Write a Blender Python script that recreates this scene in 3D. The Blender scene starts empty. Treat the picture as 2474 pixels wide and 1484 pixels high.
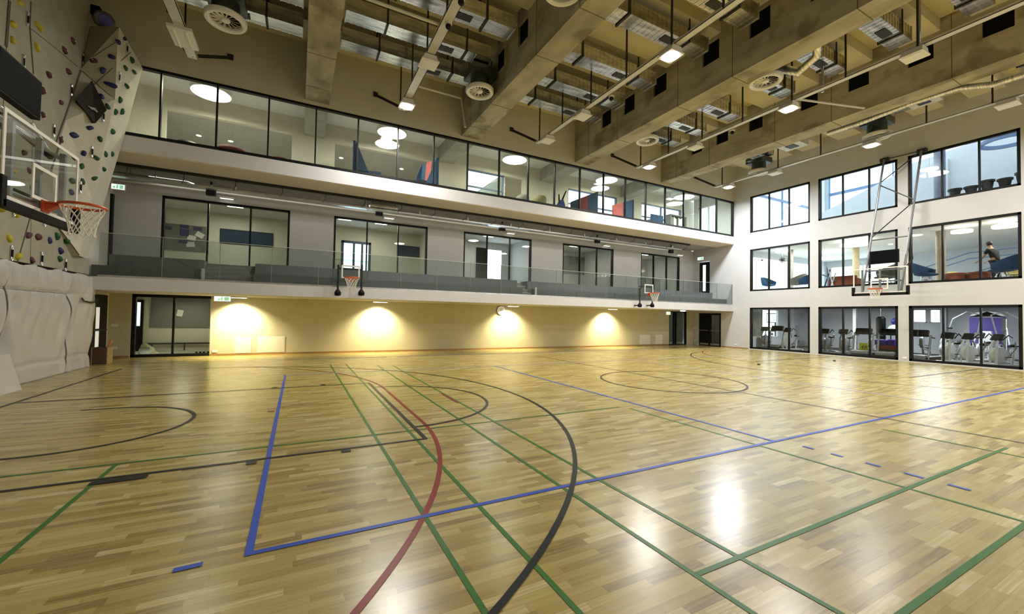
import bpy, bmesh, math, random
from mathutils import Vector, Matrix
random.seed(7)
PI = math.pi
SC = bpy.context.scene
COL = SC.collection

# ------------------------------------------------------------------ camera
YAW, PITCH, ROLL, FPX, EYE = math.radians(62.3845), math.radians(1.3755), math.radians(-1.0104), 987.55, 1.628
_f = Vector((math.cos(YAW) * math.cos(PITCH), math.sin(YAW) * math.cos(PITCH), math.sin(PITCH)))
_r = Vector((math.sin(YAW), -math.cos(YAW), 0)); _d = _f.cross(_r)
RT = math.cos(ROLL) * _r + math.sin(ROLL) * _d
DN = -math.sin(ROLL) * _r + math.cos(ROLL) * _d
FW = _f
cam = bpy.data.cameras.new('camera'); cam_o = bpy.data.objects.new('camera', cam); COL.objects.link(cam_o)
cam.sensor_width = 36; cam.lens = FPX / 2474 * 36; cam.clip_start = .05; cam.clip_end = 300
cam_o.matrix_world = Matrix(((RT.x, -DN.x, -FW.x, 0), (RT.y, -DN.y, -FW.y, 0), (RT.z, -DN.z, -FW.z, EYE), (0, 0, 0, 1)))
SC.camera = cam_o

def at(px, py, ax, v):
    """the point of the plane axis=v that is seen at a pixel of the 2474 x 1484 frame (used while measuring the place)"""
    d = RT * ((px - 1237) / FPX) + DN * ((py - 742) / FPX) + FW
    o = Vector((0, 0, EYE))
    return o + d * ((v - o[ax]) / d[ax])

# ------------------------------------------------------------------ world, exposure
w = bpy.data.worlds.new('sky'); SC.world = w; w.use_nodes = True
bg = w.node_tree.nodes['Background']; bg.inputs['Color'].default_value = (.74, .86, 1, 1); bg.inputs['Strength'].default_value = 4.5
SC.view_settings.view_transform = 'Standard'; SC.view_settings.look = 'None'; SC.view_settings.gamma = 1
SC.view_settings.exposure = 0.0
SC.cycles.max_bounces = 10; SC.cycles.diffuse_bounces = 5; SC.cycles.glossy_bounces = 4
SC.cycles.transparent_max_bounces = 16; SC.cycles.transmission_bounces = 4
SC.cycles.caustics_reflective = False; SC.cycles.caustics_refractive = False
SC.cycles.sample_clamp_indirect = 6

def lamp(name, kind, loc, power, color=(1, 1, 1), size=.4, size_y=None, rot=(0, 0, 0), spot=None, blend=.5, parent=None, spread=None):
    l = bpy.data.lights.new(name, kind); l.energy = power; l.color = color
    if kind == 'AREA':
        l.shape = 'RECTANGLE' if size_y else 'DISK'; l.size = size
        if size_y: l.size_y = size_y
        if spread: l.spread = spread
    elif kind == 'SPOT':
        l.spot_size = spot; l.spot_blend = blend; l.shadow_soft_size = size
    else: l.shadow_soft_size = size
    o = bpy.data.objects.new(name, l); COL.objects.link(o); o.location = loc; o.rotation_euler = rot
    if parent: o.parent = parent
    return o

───

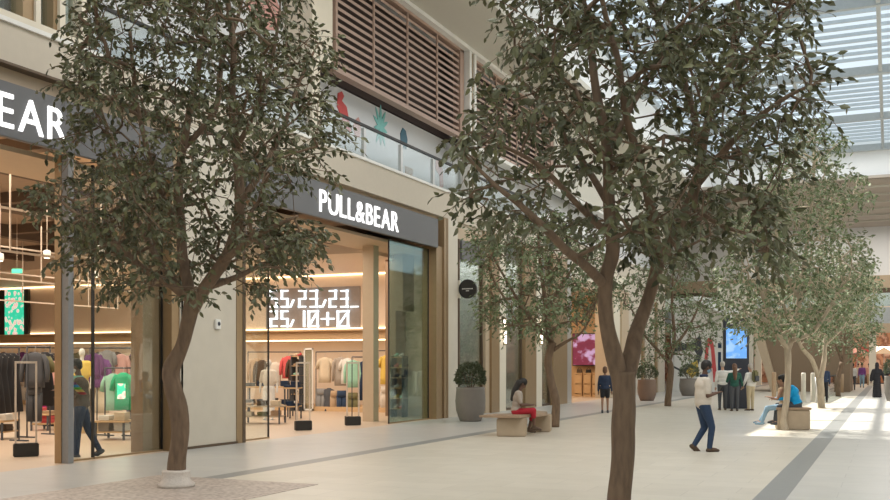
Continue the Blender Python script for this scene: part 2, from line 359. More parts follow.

───

Reproduce the lines above starting at the one with "Write a Blender" and ending at the one with "COL = SC.collection", both included, exactly and with no pictures.

*TASK SOLUTION:*
Write a Blender Python script that recreates this scene in 3D. The Blender scene starts empty. Treat the picture as 2474 pixels wide and 1484 pixels high.
import bpy, bmesh, math, random
from mathutils import Vector, Matrix
random.seed(7)
PI = math.pi
SC = bpy.context.scene
COL = SC.collection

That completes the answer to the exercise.